Requirement =
Please transcribe the listing below in full and word for word, without its pictures.
━━━
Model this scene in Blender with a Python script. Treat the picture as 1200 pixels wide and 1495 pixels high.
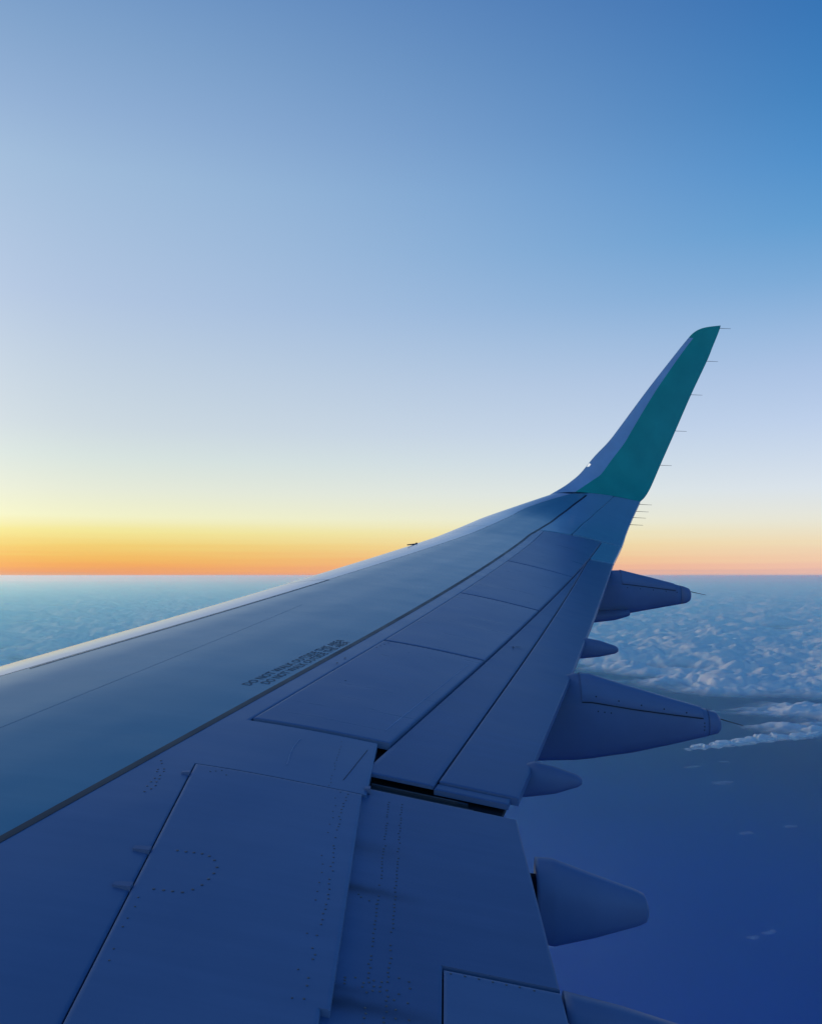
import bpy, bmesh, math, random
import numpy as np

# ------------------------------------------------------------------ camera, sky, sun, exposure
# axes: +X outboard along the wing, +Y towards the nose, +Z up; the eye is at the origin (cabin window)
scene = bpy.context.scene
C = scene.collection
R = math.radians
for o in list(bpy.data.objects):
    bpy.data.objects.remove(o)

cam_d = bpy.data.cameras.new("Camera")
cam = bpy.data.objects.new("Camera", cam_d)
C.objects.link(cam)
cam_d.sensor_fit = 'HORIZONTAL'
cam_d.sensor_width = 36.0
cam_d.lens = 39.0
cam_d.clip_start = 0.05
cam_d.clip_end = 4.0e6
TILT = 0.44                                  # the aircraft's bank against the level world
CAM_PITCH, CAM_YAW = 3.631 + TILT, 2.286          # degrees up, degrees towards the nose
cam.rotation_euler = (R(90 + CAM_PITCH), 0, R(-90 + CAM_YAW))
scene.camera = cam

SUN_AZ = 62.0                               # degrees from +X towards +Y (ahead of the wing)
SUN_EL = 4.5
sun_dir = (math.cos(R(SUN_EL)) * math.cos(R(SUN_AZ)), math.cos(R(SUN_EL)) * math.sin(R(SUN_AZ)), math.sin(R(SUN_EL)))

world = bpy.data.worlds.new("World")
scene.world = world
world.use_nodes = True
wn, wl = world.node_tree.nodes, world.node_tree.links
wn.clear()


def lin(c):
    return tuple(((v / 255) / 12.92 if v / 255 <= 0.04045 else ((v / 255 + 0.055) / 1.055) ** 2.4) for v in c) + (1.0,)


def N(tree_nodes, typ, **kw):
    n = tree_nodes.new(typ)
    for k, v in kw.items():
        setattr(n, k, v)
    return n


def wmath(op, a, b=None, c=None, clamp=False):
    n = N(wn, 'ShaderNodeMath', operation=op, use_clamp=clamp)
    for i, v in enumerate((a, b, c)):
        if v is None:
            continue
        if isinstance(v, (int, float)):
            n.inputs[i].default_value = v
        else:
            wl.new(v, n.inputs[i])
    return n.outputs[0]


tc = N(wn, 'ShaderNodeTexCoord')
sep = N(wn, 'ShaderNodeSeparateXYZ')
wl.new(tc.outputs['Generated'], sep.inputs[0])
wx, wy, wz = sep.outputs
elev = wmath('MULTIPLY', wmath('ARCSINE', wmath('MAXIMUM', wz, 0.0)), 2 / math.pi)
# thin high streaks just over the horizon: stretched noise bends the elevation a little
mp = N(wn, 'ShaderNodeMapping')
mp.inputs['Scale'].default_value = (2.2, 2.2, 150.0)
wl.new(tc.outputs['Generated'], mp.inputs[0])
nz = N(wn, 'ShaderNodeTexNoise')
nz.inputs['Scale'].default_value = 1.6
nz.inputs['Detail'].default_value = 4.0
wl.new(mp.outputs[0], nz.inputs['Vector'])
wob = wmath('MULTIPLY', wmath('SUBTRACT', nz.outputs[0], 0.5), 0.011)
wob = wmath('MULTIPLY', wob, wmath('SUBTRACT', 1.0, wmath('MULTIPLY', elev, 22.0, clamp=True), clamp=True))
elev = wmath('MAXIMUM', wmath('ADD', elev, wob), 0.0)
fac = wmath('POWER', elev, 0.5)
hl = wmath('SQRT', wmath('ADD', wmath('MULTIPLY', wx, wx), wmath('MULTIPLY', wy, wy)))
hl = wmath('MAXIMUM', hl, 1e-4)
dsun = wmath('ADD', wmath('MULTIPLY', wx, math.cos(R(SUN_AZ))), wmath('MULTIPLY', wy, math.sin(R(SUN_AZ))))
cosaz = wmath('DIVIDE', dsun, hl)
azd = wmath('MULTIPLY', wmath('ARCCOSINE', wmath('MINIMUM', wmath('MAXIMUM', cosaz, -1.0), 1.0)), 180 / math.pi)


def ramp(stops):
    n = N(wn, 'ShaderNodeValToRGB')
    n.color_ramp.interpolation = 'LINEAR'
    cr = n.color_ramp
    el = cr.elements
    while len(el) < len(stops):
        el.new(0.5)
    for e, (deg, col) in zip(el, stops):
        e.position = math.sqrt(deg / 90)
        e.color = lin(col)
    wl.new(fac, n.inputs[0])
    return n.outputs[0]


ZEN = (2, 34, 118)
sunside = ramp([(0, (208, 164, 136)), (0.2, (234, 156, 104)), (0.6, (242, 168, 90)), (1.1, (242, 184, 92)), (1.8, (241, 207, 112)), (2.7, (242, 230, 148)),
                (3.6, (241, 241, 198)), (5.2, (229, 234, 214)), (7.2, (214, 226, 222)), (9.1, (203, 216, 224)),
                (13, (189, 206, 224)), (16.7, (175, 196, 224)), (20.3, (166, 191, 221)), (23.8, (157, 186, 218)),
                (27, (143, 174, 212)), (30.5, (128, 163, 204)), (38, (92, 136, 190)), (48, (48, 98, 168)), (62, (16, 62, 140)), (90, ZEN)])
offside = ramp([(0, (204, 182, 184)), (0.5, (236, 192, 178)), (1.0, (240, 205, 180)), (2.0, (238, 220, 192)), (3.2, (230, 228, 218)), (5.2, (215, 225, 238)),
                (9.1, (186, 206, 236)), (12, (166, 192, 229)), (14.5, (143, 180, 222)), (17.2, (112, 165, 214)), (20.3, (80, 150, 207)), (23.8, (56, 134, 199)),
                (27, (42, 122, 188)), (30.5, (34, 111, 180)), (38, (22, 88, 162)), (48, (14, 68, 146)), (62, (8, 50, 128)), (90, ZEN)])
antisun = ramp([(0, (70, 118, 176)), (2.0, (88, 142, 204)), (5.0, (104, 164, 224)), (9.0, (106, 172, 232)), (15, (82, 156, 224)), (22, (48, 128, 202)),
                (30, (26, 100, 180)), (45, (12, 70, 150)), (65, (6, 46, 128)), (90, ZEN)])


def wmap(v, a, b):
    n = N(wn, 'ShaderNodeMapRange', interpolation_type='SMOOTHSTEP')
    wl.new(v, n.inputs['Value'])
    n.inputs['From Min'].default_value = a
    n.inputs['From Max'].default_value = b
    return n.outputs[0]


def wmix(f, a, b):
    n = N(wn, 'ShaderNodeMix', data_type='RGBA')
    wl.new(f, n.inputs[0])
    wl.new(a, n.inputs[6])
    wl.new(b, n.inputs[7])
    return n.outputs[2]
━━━
Result below =
Model this scene in Blender with a Python script. Treat the picture as 1200 pixels wide and 1495 pixels high.
import bpy, bmesh, math, random
import numpy as np

# ------------------------------------------------------------------ camera, sky, sun, exposure
# axes: +X outboard along the wing, +Y towards the nose, +Z up; the eye is at the origin (cabin window)
scene = bpy.context.scene
C = scene.collection
R = math.radians
for o in list(bpy.data.objects):
    bpy.data.objects.remove(o)

cam_d = bpy.data.cameras.new("Camera")
cam = bpy.data.objects.new("Camera", cam_d)
C.objects.link(cam)
cam_d.sensor_fit = 'HORIZONTAL'
cam_d.sensor_width = 36.0
cam_d.lens = 39.0
cam_d.clip_start = 0.05
cam_d.clip_end = 4.0e6
TILT = 0.44                                  # the aircraft's bank against the level world
CAM_PITCH, CAM_YAW = 3.631 + TILT, 2.286          # degrees up, degrees towards the nose
cam.rotation_euler = (R(90 + CAM_PITCH), 0, R(-90 + CAM_YAW))
scene.camera = cam

SUN_AZ = 62.0                               # degrees from +X towards +Y (ahead of the wing)
SUN_EL = 4.5
sun_dir = (math.cos(R(SUN_EL)) * math.cos(R(SUN_AZ)), math.cos(R(SUN_EL)) * math.sin(R(SUN_AZ)), math.sin(R(SUN_EL)))

world = bpy.data.worlds.new("World")
scene.world = world
world.use_nodes = True
wn, wl = world.node_tree.nodes, world.node_tree.links
wn.clear()


def lin(c):
    return tuple(((v / 255) / 12.92 if v / 255 <= 0.04045 else ((v / 255 + 0.055) / 1.055) ** 2.4) for v in c) + (1.0,)


def N(tree_nodes, typ, **kw):
    n = tree_nodes.new(typ)
    for k, v in kw.items():
        setattr(n, k, v)
    return n


def wmath(op, a, b=None, c=None, clamp=False):
    n = N(wn, 'ShaderNodeMath', operation=op, use_clamp=clamp)
    for i, v in enumerate((a, b, c)):
        if v is None:
            continue
        if isinstance(v, (int, float)):
            n.inputs[i].default_value = v
        else:
            wl.new(v, n.inputs[i])
    return n.outputs[0]


tc = N(wn, 'ShaderNodeTexCoord')
sep = N(wn, 'ShaderNodeSeparateXYZ')
wl.new(tc.outputs['Generated'], sep.inputs[0])
wx, wy, wz = sep.outputs
elev = wmath('MULTIPLY', wmath('ARCSINE', wmath('MAXIMUM', wz, 0.0)), 2 / math.pi)
# thin high streaks just over the horizon: stretched noise bends the elevation a little
mp = N(wn, 'ShaderNodeMapping')
mp.inputs['Scale'].default_value = (2.2, 2.2, 150.0)
wl.new(tc.outputs['Generated'], mp.inputs[0])
nz = N(wn, 'ShaderNodeTexNoise')
nz.inputs['Scale'].default_value = 1.6
nz.inputs['Detail'].default_value = 4.0
wl.new(mp.outputs[0], nz.inputs['Vector'])
wob = wmath('MULTIPLY', wmath('SUBTRACT', nz.outputs[0], 0.5), 0.011)
wob = wmath('MULTIPLY', wob, wmath('SUBTRACT', 1.0, wmath('MULTIPLY', elev, 22.0, clamp=True), clamp=True))
elev = wmath('MAXIMUM', wmath('ADD', elev, wob), 0.0)
fac = wmath('POWER', elev, 0.5)
hl = wmath('SQRT', wmath('ADD', wmath('MULTIPLY', wx, wx), wmath('MULTIPLY', wy, wy)))
hl = wmath('MAXIMUM', hl, 1e-4)
dsun = wmath('ADD', wmath('MULTIPLY', wx, math.cos(R(SUN_AZ))), wmath('MULTIPLY', wy, math.sin(R(SUN_AZ))))
cosaz = wmath('DIVIDE', dsun, hl)
azd = wmath('MULTIPLY', wmath('ARCCOSINE', wmath('MINIMUM', wmath('MAXIMUM', cosaz, -1.0), 1.0)), 180 / math.pi)


def ramp(stops):
    n = N(wn, 'ShaderNodeValToRGB')
    n.color_ramp.interpolation = 'LINEAR'
    cr = n.color_ramp
    el = cr.elements
    while len(el) < len(stops):
        el.new(0.5)
    for e, (deg, col) in zip(el, stops):
        e.position = math.sqrt(deg / 90)
        e.color = lin(col)
    wl.new(fac, n.inputs[0])
    return n.outputs[0]


ZEN = (2, 34, 118)
sunside = ramp([(0, (208, 164, 136)), (0.2, (234, 156, 104)), (0.6, (242, 168, 90)), (1.1, (242, 184, 92)), (1.8, (241, 207, 112)), (2.7, (242, 230, 148)),
                (3.6, (241, 241, 198)), (5.2, (229, 234, 214)), (7.2, (214, 226, 222)), (9.1, (203, 216, 224)),
                (13, (189, 206, 224)), (16.7, (175, 196, 224)), (20.3, (166, 191, 221)), (23.8, (157, 186, 218)),
                (27, (143, 174, 212)), (30.5, (128, 163, 204)), (38, (92, 136, 190)), (48, (48, 98, 168)), (62, (16, 62, 140)), (90, ZEN)])
offside = ramp([(0, (204, 182, 184)), (0.5, (236, 192, 178)), (1.0, (240, 205, 180)), (2.0, (238, 220, 192)), (3.2, (230, 228, 218)), (5.2, (215, 225, 238)),
                (9.1, (186, 206, 236)), (12, (166, 192, 229)), (14.5, (143, 180, 222)), (17.2, (112, 165, 214)), (20.3, (80, 150, 207)), (23.8, (56, 134, 199)),
                (27, (42, 122, 188)), (30.5, (34, 111, 180)), (38, (22, 88, 162)), (48, (14, 68, 146)), (62, (8, 50, 128)), (90, ZEN)])
antisun = ramp([(0, (70, 118, 176)), (2.0, (88, 142, 204)), (5.0, (104, 164, 224)), (9.0, (106, 172, 232)), (15, (82, 156, 224)), (22, (48, 128, 202)),
                (30, (26, 100, 180)), (45, (12, 70, 150)), (65, (6, 46, 128)), (90, ZEN)])


def wmap(v, a, b):
    n = N(wn, 'ShaderNodeMapRange', interpolation_type='SMOOTHSTEP')
    wl.new(v, n.inputs['Value'])
    n.inputs['From Min'].default_value = a
    n.inputs['From Max'].default_value = b
    return n.outputs[0]


def wmix(f, a, b):
    n = N(wn, 'ShaderNodeMix', data_type='RGBA')
    wl.new(f, n.inputs[0])
    wl.new(a, n.inputs[6])
    wl.new(b, n.inputs[7])
    return n.outputs[2]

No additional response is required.